14. Medium Density Fiberboard (MDF) sold in both the United States and Canada shall fall under the governing provisions of the current existing standard issued by the American National Standards Association (ANSI A208.2-2002 MDF).
15. Oriented Strand Board (OSB) sold shall fall under the governing provisions of the applicable testing agency Standards and Policies for Structural-Use Panels performance rating rules for products sold in the United States or current Canadian Standards Association 0437 for products sold in Canada unless otherwise specified on the invoice.
16. (a) The Seller warrants to the Buyer only that on the date of shipment the goods conform to the specifications as per the seller’s invoice. SELLER HEREBY DISCLAIMS ALL OTHER WARRANTIES AND CONDITIONS, EXPRESS OR IMPLIED, STATUTORY OR OTHERWISE, INCLUDING THE IMPLIED WARRANTIES AND CONDITIONS OF MERCHANTABILITY, MERCHANTABLE QUALITY, FITNESS FOR A PARTICULAR PURPOSE, DURABIILTY, COURSE OF DEALING OR USAGE OF TRADE.
(b) For any breach of this Agreement or any other claim arising from or related to this Agreement giving rise to liability, the Seller’s entire liability to the Buyer, regardless of the form of action, shall be limited to the Buyer’s actual direct provable damages in an amount not to exceed the delivered price for the materials that are the source of the claim.

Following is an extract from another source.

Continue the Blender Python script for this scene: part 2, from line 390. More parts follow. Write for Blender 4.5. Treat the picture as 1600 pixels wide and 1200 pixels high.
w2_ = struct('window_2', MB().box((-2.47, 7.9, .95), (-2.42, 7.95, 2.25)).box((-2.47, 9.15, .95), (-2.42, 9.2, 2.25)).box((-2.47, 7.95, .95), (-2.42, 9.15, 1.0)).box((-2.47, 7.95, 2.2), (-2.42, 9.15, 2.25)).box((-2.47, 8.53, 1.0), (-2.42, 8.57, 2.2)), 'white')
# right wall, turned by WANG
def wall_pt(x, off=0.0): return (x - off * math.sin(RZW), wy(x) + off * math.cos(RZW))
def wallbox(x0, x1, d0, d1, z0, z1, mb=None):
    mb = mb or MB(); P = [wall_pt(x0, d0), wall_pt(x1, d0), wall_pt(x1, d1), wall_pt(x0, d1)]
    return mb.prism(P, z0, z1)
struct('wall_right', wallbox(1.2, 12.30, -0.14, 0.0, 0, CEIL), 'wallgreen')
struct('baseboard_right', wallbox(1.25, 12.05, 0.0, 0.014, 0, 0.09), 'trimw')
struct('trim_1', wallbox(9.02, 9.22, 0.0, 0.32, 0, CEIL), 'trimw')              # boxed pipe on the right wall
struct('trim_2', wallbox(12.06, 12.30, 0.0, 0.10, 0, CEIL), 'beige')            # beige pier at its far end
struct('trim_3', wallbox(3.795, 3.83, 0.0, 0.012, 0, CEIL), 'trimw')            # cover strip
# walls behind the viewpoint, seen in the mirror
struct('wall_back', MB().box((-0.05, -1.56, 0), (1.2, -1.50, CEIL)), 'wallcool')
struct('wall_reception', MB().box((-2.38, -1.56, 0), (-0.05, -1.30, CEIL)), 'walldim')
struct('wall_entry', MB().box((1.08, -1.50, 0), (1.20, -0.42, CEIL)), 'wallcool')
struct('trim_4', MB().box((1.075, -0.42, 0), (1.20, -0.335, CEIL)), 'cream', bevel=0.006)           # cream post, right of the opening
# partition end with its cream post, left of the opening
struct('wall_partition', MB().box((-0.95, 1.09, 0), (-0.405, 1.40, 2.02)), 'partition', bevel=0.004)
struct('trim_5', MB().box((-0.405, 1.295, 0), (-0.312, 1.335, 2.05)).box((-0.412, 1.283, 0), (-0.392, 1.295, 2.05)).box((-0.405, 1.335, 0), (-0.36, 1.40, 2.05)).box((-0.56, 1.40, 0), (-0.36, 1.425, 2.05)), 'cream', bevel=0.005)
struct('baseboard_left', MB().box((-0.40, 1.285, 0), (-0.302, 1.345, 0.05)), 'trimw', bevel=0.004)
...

In no event shall the Seller be liable for indirect, consequential, special, incidental or punitive losses or damages, including without limitation, loss of profits, loss of business revenue, loss of goodwill, loss of data, failure to realize expected profits or savings or economic loss of any kind or for any claim against the Seller by any other person, even if the Seller has been advised of or could reasonably foresee the possibility of any such damage occurring.
17. The Seller’s waiver of any breach or failure to enforce any of the terms and conditions of these terms and conditions, at any time, shall not in any way affect, limit or waive the Seller’s right thereafter to enforce and compel strict compliance with every term and condition hereof.
18. In each case the contract of sale and purchase shall be deemed to have been made and accepted in Toronto, Ontario, and shall be governed by the laws of the Province of Ontario.
19. The benefit or burden of any contract of sale and purchase shall not be assigned or transferred to any party by the Buyer without the written consent of the Seller.
20. The written terms and conditions constitute the entire agreement between the parties hereto and there are no understandings, representations or warranties of any kind not expressed set forth herein other than as set out in the Seller’s invoices for goods supplied.
21. Each contract of sale and purchase hereunder shall bind and ensure to the benefit of the executors, administrators, successors and permitted assigns of the respective parties hereto.